The modern era of data-driven prediction pretends to solve the problem of failed imagination. Businesses and governments around the world rely on algorithms to predict future trends, whether it’s what a retail customer will buy next, the potential for an arrested person to commit another crime, or a job candidate’s likelihood of success. Sometimes these predictions become self-fulfilling prophecies, actually setting the chain of events in motion because of how they shape our expectations of people or the world.
But even robust, scientific prediction can fall short of helping us adequately prepare for the future, whether it’s an earthquake warning or the projection of rising seas. This is because people often ignore or underestimate forecasts, as happens at high rates among coastal residents facing deadly hurricane warnings, even when they have advanced noticed and adequate resources. People are biased toward expecting and fearing what we can actively envision happening to us—whether it’s because we readily perceive the threat or opportunity with our senses, or because it seems more imminent or concrete. The filmmaker Wim Wenders once said there is “a monopoly of the visible.”
I would also call it a monopoly of the imaginable: What we can easily summon in our minds—winning the lottery or a shark attack—often shapes our expectations of the future far more than everything that is possible or even likely. It helps explain why hurricane forecasts that include “the cone of uncertainty”—as with Hurricane Dorian’s—seem to encourage people to prepare less for storms than those that show a simple, dotted path
Data-driven predictive models also replicate the human bias of constraining the realm of future possibilities to recent past experience. In the lead-up to the 2008 financial crisis, the credit rating agency Moody’s, which gave mortgage-backed securities a top-notch AAA rating, only used data going back 20 years when estimating the risk of default. The Tokyo Electric Power Co. similarly did not account for tsunami risk over a long enough timespan in its simulations of threats to the Fukushima Daiichi nuclear power station. A good forecast, it turns out, is not the same as good foresight.
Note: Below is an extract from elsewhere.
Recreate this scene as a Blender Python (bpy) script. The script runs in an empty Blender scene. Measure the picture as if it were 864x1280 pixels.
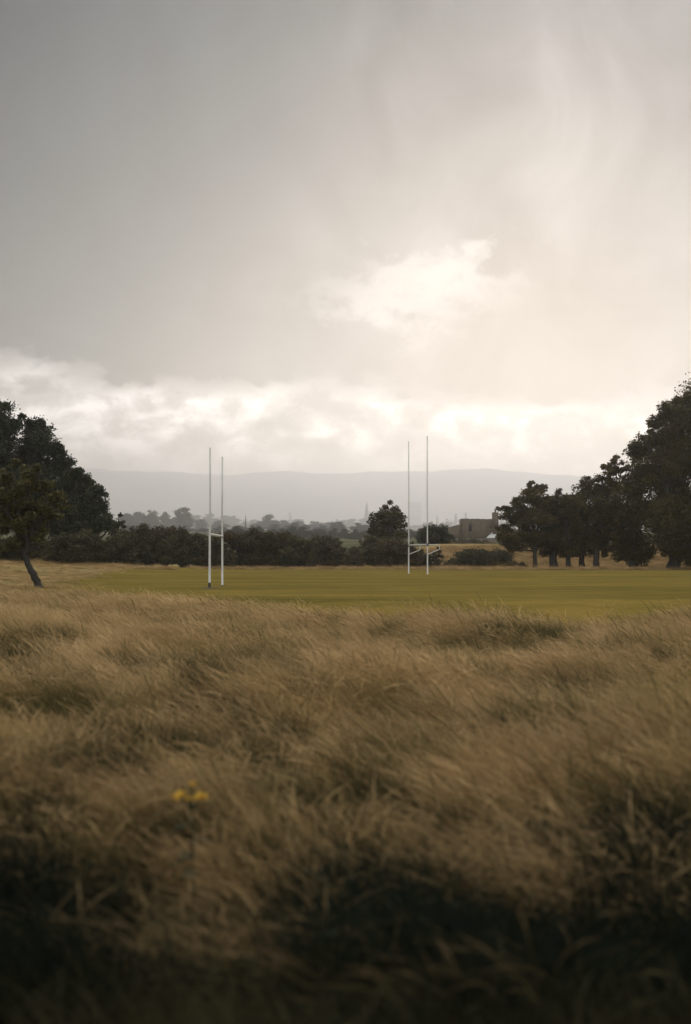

If we want to be better prepared for the possibilities of the future—and better able to bend the contributing factors in our favor—we’d be wise to do more than invest in better methods of prediction. We ought to hone our imaginations. Luckily, there are techniques we can use, as individuals and collectively, that can help with this. They include war games, a method of projecting forward known as prospective hindsight, and drawing on broad, diverse historical analogies. (I write about many such methods in my new book.)
Voters and pundits once doubted whether a failed businessman who admitted to sexually assaulting women or a black man with the middle name “Hussein” could be elected president. What’s possible under unprecedented circumstances can’t be predicted by looking backward or by declaring the novel impossible. Harvard sociology professor Marshall Ganz, also a former organizer in the U.S. civil rights movement and a key strategist in the United Farm Workers movement, told me that imagination plays a crucial role in the success of social movements. Animating visions—of better working conditions on farms or integrated buses and lunch counters—motivated activists to make sacrifices in the short run for the sake of shaping the long shots of the future. Without imagined alternate realities, their efforts may not have seemed worth it. Candidates and voters who hold new visions for America’s future, not just resistance of the present or reversion to the past, may be just delusional enough to change it.